§ Problem details: Quote every line from the top of the listing down to and including the line that contains "COL = scene.collection".
----------------
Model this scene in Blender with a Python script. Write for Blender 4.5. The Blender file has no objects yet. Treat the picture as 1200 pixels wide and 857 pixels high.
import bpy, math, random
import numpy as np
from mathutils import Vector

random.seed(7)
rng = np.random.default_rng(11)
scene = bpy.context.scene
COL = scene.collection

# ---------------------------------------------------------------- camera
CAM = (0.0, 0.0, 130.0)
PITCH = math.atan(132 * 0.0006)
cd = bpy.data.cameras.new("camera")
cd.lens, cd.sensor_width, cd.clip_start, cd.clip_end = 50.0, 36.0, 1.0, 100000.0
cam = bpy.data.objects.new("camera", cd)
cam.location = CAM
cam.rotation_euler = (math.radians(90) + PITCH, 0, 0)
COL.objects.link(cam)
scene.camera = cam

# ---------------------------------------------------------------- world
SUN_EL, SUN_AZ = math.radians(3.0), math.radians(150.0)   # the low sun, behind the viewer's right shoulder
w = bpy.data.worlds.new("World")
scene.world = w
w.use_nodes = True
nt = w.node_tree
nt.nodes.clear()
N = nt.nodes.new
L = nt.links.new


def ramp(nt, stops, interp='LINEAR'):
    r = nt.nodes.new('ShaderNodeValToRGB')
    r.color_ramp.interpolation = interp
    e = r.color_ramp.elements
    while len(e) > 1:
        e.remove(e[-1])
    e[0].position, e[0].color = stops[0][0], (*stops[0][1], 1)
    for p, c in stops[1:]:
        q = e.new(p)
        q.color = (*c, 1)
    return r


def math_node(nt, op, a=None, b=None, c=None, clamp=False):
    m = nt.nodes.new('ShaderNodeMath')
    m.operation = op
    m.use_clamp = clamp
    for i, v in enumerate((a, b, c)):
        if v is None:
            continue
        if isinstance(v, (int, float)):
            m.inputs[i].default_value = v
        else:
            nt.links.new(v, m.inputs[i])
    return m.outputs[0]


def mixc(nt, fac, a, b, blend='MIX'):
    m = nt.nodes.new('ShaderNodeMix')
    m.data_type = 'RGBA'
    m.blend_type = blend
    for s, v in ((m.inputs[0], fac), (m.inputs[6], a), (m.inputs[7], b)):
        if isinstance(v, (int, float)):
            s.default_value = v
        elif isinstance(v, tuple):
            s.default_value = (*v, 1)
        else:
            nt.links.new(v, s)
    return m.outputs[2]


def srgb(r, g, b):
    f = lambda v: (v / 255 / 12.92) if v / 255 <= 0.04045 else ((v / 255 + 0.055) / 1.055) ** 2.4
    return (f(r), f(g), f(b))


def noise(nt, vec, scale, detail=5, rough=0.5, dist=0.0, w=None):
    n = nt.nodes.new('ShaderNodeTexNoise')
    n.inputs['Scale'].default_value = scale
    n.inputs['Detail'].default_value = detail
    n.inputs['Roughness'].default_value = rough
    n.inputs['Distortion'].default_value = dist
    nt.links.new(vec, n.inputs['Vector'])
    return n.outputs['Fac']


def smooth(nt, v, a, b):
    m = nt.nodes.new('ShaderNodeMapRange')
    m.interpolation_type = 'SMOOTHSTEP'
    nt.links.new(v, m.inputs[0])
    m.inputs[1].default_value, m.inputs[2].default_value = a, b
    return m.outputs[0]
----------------
§ Exercise solution:
Model this scene in Blender with a Python script. Write for Blender 4.5. The Blender file has no objects yet. Treat the picture as 1200 pixels wide and 857 pixels high.
import bpy, math, random
import numpy as np
from mathutils import Vector

random.seed(7)
rng = np.random.default_rng(11)
scene = bpy.context.scene
COL = scene.collection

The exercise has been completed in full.